### Extracted material
- - - - -
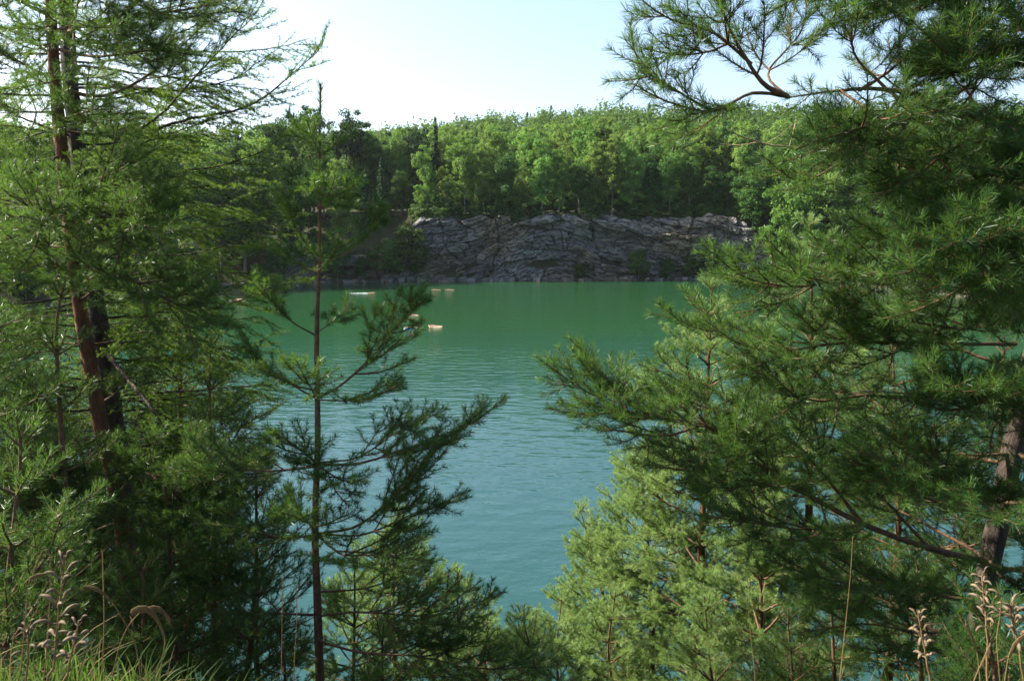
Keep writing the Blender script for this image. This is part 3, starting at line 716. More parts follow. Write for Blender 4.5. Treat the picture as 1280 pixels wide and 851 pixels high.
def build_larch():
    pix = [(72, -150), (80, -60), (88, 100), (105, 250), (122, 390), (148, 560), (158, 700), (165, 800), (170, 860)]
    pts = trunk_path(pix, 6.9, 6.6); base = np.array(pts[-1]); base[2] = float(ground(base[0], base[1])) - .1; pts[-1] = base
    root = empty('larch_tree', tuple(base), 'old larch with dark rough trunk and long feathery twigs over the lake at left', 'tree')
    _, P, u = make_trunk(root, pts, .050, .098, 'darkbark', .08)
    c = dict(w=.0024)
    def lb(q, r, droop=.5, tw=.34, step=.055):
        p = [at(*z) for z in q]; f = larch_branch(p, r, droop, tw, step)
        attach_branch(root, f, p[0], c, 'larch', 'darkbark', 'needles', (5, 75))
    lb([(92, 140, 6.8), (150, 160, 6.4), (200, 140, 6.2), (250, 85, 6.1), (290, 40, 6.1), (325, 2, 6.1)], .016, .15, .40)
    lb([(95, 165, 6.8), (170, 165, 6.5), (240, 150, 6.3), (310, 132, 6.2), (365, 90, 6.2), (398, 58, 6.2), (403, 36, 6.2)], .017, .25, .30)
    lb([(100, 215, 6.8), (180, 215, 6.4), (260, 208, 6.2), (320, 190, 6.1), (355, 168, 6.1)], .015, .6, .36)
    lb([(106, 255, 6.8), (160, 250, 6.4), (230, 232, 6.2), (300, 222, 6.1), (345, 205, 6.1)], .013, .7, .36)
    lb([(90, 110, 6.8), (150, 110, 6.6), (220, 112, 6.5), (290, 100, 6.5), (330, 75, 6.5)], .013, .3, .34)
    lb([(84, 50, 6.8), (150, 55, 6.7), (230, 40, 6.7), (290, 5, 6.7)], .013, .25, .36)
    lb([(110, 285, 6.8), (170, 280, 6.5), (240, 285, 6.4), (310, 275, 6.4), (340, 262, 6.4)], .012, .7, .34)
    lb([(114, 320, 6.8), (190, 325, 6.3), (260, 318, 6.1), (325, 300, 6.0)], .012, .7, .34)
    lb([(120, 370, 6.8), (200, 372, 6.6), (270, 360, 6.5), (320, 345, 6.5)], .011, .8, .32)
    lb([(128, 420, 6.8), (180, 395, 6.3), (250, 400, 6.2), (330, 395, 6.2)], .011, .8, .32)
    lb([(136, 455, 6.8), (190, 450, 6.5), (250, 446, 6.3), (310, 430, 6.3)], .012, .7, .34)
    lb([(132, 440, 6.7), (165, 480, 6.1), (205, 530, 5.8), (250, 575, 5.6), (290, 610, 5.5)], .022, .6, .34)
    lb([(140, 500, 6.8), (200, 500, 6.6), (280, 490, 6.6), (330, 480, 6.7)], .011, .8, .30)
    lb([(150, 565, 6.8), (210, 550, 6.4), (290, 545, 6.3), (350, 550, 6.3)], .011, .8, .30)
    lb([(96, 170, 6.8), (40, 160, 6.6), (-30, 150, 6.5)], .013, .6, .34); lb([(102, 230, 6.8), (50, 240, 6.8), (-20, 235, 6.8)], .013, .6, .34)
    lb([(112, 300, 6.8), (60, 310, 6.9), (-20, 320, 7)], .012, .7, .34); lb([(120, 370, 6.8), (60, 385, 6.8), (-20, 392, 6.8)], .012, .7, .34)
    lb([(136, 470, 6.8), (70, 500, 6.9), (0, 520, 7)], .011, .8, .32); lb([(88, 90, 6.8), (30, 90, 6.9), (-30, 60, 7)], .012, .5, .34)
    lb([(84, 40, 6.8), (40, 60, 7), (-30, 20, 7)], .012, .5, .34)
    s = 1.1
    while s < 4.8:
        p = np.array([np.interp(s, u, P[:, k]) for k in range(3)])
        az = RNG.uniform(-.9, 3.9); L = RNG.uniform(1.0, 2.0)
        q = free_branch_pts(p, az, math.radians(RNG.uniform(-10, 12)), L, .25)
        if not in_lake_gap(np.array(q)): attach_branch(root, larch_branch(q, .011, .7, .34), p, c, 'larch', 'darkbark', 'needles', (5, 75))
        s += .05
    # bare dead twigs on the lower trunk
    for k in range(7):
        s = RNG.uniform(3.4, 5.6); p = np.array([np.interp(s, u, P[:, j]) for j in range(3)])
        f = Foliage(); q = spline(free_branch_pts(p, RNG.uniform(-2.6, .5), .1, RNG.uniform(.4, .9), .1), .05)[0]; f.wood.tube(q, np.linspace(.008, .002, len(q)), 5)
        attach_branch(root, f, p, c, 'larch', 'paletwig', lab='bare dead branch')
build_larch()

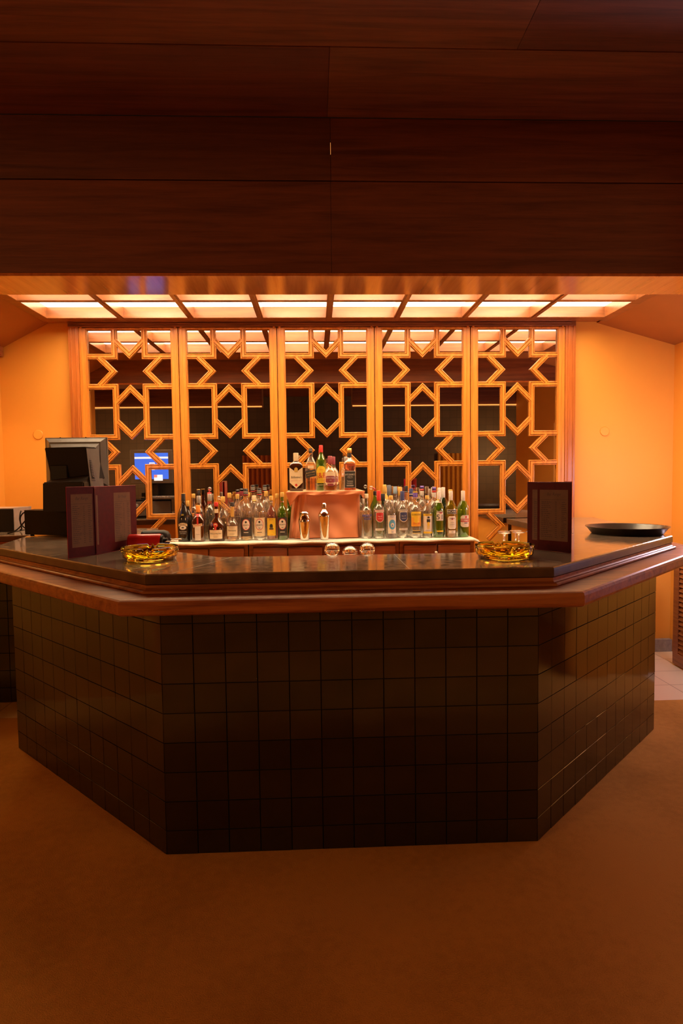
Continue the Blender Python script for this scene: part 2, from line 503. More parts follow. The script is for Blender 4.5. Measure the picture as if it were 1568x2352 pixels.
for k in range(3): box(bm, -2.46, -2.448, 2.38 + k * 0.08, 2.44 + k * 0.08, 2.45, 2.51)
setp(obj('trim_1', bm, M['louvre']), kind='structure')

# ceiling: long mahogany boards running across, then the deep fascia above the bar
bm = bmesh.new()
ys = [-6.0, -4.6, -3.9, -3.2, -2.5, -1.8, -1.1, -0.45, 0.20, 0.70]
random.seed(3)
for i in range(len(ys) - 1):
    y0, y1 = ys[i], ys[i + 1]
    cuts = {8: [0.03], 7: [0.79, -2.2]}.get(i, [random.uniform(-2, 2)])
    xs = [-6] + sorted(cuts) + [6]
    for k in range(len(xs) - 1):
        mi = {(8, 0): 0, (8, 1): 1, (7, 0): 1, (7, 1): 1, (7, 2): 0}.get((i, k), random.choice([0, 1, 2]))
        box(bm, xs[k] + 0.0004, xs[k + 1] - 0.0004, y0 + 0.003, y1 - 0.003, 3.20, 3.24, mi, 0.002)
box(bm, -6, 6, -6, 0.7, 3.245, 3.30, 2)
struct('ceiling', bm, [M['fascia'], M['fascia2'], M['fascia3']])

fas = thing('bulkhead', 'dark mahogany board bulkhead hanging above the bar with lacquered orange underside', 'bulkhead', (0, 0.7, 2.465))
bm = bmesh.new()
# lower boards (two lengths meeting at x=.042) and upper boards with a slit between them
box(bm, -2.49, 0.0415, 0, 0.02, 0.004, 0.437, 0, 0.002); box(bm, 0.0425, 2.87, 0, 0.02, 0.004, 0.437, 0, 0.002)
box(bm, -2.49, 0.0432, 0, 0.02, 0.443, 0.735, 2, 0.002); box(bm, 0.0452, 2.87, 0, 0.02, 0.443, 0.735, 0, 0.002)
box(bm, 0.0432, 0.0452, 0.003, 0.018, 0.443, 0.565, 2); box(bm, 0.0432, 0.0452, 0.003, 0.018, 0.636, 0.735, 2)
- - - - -
### What needs to be done
Repeat the records above verbatim, with no pictures in the result.

### Output below
Keep writing the Blender script for this image. This is part 3, starting at line 716. More parts follow. Write for Blender 4.5. Treat the picture as 1280 pixels wide and 851 pixels high.
def build_larch():
    pix = [(72, -150), (80, -60), (88, 100), (105, 250), (122, 390), (148, 560), (158, 700), (165, 800), (170, 860)]
    pts = trunk_path(pix, 6.9, 6.6); base = np.array(pts[-1]); base[2] = float(ground(base[0], base[1])) - .1; pts[-1] = base
    root = empty('larch_tree', tuple(base), 'old larch with dark rough trunk and long feathery twigs over the lake at left', 'tree')
    _, P, u = make_trunk(root, pts, .050, .098, 'darkbark', .08)
    c = dict(w=.0024)
    def lb(q, r, droop=.5, tw=.34, step=.055):
        p = [at(*z) for z in q]; f = larch_branch(p, r, droop, tw, step)
        attach_branch(root, f, p[0], c, 'larch', 'darkbark', 'needles', (5, 75))
    lb([(92, 140, 6.8), (150, 160, 6.4), (200, 140, 6.2), (250, 85, 6.1), (290, 40, 6.1), (325, 2, 6.1)], .016, .15, .40)
    lb([(95, 165, 6.8), (170, 165, 6.5), (240, 150, 6.3), (310, 132, 6.2), (365, 90, 6.2), (398, 58, 6.2), (403, 36, 6.2)], .017, .25, .30)
    lb([(100, 215, 6.8), (180, 215, 6.4), (260, 208, 6.2), (320, 190, 6.1), (355, 168, 6.1)], .015, .6, .36)
    lb([(106, 255, 6.8), (160, 250, 6.4), (230, 232, 6.2), (300, 222, 6.1), (345, 205, 6.1)], .013, .7, .36)
    lb([(90, 110, 6.8), (150, 110, 6.6), (220, 112, 6.5), (290, 100, 6.5), (330, 75, 6.5)], .013, .3, .34)
    lb([(84, 50, 6.8), (150, 55, 6.7), (230, 40, 6.7), (290, 5, 6.7)], .013, .25, .36)
    lb([(110, 285, 6.8), (170, 280, 6.5), (240, 285, 6.4), (310, 275, 6.4), (340, 262, 6.4)], .012, .7, .34)
    lb([(114, 320, 6.8), (190, 325, 6.3), (260, 318, 6.1), (325, 300, 6.0)], .012, .7, .34)
    lb([(120, 370, 6.8), (200, 372, 6.6), (270, 360, 6.5), (320, 345, 6.5)], .011, .8, .32)
    lb([(128, 420, 6.8), (180, 395, 6.3), (250, 400, 6.2), (330, 395, 6.2)], .011, .8, .32)
    lb([(136, 455, 6.8), (190, 450, 6.5), (250, 446, 6.3), (310, 430, 6.3)], .012, .7, .34)
    lb([(132, 440, 6.7), (165, 480, 6.1), (205, 530, 5.8), (250, 575, 5.6), (290, 610, 5.5)], .022, .6, .34)
    lb([(140, 500, 6.8), (200, 500, 6.6), (280, 490, 6.6), (330, 480, 6.7)], .011, .8, .30)
    lb([(150, 565, 6.8), (210, 550, 6.4), (290, 545, 6.3), (350, 550, 6.3)], .011, .8, .30)
    lb([(96, 170, 6.8), (40, 160, 6.6), (-30, 150, 6.5)], .013, .6, .34); lb([(102, 230, 6.8), (50, 240, 6.8), (-20, 235, 6.8)], .013, .6, .34)
    lb([(112, 300, 6.8), (60, 310, 6.9), (-20, 320, 7)], .012, .7, .34); lb([(120, 370, 6.8), (60, 385, 6.8), (-20, 392, 6.8)], .012, .7, .34)
    lb([(136, 470, 6.8), (70, 500, 6.9), (0, 520, 7)], .011, .8, .32); lb([(88, 90, 6.8), (30, 90, 6.9), (-30, 60, 7)], .012, .5, .34)
    lb([(84, 40, 6.8), (40, 60, 7), (-30, 20, 7)], .012, .5, .34)
    s = 1.1
    while s < 4.8:
        p = np.array([np.interp(s, u, P[:, k]) for k in range(3)])
        az = RNG.uniform(-.9, 3.9); L = RNG.uniform(1.0, 2.0)
        q = free_branch_pts(p, az, math.radians(RNG.uniform(-10, 12)), L, .25)
        if not in_lake_gap(np.array(q)): attach_branch(root, larch_branch(q, .011, .7, .34), p, c, 'larch', 'darkbark', 'needles', (5, 75))
        s += .05
    # bare dead twigs on the lower trunk
    for k in range(7):
        s = RNG.uniform(3.4, 5.6); p = np.array([np.interp(s, u, P[:, j]) for j in range(3)])
        f = Foliage(); q = spline(free_branch_pts(p, RNG.uniform(-2.6, .5), .1, RNG.uniform(.4, .9), .1), .05)[0]; f.wood.tube(q, np.linspace(.008, .002, len(q)), 5)
        attach_branch(root, f, p, c, 'larch', 'paletwig', lab='bare dead branch')
build_larch()

Continue the Blender Python script for this scene: part 2, from line 503. More parts follow. The script is for Blender 4.5. Measure the picture as if it were 1568x2352 pixels.
for k in range(3): box(bm, -2.46, -2.448, 2.38 + k * 0.08, 2.44 + k * 0.08, 2.45, 2.51)
setp(obj('trim_1', bm, M['louvre']), kind='structure')

# ceiling: long mahogany boards running across, then the deep fascia above the bar
bm = bmesh.new()
ys = [-6.0, -4.6, -3.9, -3.2, -2.5, -1.8, -1.1, -0.45, 0.20, 0.70]
random.seed(3)
for i in range(len(ys) - 1):
    y0, y1 = ys[i], ys[i + 1]
    cuts = {8: [0.03], 7: [0.79, -2.2]}.get(i, [random.uniform(-2, 2)])
    xs = [-6] + sorted(cuts) + [6]
    for k in range(len(xs) - 1):
        mi = {(8, 0): 0, (8, 1): 1, (7, 0): 1, (7, 1): 1, (7, 2): 0}.get((i, k), random.choice([0, 1, 2]))
        box(bm, xs[k] + 0.0004, xs[k + 1] - 0.0004, y0 + 0.003, y1 - 0.003, 3.20, 3.24, mi, 0.002)
box(bm, -6, 6, -6, 0.7, 3.245, 3.30, 2)
struct('ceiling', bm, [M['fascia'], M['fascia2'], M['fascia3']])

fas = thing('bulkhead', 'dark mahogany board bulkhead hanging above the bar with lacquered orange underside', 'bulkhead', (0, 0.7, 2.465))
bm = bmesh.new()
# lower boards (two lengths meeting at x=.042) and upper boards with a slit between them
box(bm, -2.49, 0.0415, 0, 0.02, 0.004, 0.437, 0, 0.002); box(bm, 0.0425, 2.87, 0, 0.02, 0.004, 0.437, 0, 0.002)
box(bm, -2.49, 0.0432, 0, 0.02, 0.443, 0.735, 2, 0.002); box(bm, 0.0452, 2.87, 0, 0.02, 0.443, 0.735, 0, 0.002)
box(bm, 0.0432, 0.0452, 0.003, 0.018, 0.443, 0.565, 2); box(bm, 0.0432, 0.0452, 0.003, 0.018, 0.636, 0.735, 2)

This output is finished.